→ DIRECTIONS
Copy exactly the lines of the records below, and only those lines, beginning with the line that contains "Model this scene" and ending with the line that contains "EXPOSURE = 2.95".

→ RAW RECORDS

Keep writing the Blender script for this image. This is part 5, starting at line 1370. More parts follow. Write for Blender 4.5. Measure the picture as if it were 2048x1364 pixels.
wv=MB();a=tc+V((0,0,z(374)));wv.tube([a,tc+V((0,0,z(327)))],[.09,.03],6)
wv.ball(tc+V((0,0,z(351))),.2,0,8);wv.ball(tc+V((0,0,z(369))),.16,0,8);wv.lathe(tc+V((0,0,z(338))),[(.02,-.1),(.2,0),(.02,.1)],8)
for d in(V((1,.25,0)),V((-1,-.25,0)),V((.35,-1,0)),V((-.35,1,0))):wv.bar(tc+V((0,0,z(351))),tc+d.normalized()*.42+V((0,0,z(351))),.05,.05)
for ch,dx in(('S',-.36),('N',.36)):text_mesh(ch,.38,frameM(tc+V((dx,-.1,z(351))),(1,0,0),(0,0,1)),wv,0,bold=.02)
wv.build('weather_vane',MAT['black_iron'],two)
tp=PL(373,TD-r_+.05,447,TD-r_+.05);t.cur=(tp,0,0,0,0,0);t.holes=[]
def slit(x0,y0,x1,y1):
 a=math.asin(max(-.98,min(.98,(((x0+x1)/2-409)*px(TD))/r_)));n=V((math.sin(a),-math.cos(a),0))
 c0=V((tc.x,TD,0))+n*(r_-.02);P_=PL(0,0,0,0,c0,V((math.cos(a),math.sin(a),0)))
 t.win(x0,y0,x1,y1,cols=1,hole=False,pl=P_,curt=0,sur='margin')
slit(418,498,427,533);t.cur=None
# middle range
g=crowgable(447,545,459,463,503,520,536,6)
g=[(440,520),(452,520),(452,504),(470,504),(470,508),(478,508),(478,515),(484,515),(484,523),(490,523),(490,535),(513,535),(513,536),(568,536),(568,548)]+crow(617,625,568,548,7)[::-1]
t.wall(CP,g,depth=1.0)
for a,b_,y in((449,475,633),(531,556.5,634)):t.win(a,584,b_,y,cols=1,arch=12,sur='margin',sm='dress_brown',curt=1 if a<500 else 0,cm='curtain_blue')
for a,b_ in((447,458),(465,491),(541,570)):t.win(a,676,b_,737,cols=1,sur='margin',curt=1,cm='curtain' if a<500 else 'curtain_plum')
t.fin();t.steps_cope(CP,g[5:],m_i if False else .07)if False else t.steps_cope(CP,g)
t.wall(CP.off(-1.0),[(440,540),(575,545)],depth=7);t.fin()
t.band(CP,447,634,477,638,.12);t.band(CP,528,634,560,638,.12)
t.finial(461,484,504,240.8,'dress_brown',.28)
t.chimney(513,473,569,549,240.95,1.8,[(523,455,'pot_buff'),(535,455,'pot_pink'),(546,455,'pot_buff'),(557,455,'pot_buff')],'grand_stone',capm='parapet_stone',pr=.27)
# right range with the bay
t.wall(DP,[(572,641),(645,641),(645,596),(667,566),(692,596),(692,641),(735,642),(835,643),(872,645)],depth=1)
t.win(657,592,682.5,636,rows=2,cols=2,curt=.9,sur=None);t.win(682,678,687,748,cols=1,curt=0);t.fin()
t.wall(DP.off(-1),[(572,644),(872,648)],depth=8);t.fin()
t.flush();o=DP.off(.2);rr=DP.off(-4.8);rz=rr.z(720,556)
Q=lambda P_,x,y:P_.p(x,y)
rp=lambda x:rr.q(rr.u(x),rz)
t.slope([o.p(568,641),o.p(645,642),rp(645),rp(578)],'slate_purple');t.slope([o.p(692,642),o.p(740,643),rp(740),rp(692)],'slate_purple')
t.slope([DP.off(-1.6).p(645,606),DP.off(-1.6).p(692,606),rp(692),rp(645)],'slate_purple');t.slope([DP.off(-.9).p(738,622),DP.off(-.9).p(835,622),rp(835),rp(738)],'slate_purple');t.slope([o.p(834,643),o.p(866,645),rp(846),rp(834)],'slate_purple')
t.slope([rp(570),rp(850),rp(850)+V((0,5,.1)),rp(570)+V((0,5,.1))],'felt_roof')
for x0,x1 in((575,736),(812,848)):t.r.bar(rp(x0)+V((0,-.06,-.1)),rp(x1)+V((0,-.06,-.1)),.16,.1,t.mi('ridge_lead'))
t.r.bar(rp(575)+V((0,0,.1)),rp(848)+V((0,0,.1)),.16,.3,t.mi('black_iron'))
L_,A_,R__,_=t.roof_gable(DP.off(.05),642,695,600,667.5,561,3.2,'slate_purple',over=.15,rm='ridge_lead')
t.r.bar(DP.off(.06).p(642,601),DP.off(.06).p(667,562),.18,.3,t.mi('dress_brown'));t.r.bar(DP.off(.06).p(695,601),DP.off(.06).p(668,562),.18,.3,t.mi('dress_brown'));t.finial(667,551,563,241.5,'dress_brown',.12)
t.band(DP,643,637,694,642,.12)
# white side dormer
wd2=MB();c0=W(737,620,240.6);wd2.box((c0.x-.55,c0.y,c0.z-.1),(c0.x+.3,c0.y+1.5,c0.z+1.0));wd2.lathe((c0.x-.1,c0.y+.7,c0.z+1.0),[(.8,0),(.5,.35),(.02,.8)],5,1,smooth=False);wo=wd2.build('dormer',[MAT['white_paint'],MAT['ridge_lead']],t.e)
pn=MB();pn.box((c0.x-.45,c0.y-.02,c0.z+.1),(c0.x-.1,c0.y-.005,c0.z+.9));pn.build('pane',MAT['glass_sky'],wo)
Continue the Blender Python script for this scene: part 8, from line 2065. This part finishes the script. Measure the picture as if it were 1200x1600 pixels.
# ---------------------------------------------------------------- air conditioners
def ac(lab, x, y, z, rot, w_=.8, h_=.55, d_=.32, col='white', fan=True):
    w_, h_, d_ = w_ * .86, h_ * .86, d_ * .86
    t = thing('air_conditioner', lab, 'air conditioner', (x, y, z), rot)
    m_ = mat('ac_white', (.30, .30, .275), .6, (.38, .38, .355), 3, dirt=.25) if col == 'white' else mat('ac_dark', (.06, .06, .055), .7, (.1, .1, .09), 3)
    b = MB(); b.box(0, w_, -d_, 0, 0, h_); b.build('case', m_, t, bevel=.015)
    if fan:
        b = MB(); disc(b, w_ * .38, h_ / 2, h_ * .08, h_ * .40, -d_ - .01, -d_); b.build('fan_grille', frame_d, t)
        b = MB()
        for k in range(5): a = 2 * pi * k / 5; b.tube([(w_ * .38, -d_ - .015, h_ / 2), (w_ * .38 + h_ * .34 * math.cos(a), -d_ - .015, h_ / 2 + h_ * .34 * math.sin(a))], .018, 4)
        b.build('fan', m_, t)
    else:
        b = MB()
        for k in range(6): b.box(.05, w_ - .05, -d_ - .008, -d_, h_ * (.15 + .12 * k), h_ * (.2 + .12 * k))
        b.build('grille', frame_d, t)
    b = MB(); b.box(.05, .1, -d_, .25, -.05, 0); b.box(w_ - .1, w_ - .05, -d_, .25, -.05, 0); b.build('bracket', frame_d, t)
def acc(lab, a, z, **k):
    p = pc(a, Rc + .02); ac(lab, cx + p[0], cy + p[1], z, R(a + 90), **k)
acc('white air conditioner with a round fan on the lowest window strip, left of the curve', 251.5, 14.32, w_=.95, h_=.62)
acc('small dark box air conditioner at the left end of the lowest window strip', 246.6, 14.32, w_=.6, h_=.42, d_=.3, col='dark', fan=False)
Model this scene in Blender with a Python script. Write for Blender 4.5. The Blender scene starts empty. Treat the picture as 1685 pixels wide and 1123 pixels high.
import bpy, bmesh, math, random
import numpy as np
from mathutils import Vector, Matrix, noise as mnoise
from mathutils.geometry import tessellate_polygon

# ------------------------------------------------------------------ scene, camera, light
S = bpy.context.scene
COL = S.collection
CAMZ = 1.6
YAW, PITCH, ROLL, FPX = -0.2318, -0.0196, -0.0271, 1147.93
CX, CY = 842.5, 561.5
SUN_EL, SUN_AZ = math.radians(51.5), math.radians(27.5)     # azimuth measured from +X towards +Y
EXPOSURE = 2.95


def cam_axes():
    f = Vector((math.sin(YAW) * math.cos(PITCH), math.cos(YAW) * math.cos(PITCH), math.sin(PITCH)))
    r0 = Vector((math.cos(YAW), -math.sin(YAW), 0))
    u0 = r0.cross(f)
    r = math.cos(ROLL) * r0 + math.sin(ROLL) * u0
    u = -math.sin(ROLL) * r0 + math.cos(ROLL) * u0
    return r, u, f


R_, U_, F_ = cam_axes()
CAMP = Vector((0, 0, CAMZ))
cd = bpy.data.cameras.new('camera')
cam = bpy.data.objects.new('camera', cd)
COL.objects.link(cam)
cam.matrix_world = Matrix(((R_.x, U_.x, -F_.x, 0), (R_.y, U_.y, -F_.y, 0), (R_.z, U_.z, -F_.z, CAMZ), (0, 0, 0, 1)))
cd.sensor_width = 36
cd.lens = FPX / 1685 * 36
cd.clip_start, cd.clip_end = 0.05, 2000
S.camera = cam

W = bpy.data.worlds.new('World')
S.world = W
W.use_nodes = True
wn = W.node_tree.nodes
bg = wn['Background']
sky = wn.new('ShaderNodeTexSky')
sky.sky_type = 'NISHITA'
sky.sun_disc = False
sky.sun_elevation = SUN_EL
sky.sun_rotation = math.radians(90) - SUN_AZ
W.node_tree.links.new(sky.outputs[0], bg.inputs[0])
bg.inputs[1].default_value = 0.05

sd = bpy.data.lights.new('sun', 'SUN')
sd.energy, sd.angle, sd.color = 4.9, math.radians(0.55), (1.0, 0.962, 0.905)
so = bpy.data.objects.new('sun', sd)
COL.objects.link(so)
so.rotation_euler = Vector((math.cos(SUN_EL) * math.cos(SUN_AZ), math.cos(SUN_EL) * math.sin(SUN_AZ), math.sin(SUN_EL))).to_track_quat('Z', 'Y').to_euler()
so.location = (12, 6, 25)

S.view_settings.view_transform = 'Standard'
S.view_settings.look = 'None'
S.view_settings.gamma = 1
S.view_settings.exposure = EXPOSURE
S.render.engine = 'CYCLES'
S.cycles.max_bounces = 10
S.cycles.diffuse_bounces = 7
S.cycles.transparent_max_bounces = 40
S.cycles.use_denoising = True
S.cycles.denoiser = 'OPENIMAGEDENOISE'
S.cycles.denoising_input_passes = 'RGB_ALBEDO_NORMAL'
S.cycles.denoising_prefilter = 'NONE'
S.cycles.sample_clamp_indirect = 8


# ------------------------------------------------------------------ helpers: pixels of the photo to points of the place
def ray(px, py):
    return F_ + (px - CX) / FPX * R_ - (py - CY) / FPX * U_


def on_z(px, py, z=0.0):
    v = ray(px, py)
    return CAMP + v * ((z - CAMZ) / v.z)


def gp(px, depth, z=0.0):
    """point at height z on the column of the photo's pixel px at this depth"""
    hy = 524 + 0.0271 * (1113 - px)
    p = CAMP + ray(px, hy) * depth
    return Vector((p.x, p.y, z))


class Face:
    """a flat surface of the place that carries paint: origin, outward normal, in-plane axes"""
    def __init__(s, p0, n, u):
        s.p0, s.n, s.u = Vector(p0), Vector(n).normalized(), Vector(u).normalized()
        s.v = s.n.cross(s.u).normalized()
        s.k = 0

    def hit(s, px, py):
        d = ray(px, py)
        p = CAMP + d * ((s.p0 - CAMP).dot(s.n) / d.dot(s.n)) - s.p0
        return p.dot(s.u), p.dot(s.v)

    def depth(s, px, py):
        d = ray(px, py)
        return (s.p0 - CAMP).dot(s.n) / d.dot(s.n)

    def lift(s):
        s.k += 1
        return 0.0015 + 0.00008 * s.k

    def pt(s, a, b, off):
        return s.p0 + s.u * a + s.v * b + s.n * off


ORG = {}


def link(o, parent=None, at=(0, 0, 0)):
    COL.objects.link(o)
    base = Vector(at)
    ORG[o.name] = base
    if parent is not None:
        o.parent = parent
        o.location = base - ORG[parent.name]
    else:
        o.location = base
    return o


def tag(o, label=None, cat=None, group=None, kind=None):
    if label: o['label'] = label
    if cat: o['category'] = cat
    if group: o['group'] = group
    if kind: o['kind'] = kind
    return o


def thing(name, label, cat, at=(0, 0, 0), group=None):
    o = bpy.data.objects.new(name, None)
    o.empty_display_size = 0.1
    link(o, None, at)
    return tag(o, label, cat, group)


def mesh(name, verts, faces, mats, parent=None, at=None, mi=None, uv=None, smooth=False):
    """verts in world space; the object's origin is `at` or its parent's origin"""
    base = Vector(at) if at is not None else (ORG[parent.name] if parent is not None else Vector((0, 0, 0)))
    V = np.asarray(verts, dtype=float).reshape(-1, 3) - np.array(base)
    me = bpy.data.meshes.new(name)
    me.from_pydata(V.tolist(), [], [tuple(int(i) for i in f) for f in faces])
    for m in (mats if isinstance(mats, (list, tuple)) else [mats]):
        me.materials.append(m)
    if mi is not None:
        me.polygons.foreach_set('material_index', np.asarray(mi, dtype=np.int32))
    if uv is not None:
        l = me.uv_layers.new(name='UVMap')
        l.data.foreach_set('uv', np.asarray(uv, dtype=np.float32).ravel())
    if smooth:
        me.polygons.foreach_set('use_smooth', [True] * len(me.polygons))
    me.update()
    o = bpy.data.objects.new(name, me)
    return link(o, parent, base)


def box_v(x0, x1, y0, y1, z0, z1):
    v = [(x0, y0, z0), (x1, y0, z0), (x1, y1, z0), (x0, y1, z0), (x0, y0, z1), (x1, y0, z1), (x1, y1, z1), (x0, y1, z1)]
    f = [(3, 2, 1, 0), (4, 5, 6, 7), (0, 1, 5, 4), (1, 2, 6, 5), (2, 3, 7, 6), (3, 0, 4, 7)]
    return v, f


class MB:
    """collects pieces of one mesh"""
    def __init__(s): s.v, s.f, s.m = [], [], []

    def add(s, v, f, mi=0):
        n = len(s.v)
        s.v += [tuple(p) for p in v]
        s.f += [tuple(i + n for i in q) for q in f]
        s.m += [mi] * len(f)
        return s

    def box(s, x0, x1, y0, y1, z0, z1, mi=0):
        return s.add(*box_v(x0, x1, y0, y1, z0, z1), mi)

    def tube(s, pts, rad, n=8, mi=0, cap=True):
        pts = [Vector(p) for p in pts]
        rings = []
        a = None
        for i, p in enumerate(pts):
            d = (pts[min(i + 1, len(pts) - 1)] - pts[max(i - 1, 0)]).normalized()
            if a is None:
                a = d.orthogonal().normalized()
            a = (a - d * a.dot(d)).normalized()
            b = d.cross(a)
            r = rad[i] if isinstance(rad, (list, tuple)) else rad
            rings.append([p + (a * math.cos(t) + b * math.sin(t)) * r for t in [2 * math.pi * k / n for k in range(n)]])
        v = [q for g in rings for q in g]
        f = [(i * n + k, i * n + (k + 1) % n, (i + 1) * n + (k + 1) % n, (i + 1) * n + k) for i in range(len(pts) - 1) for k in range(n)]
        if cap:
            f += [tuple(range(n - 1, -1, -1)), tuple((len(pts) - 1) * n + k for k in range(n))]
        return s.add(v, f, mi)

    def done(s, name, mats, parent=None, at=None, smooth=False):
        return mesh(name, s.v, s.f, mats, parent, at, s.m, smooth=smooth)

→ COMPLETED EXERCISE
Model this scene in Blender with a Python script. Write for Blender 4.5. The Blender scene starts empty. Treat the picture as 1685 pixels wide and 1123 pixels high.
import bpy, bmesh, math, random
import numpy as np
from mathutils import Vector, Matrix, noise as mnoise
from mathutils.geometry import tessellate_polygon

# ------------------------------------------------------------------ scene, camera, light
S = bpy.context.scene
COL = S.collection
CAMZ = 1.6
YAW, PITCH, ROLL, FPX = -0.2318, -0.0196, -0.0271, 1147.93
CX, CY = 842.5, 561.5
SUN_EL, SUN_AZ = math.radians(51.5), math.radians(27.5)     # azimuth measured from +X towards +Y
EXPOSURE = 2.95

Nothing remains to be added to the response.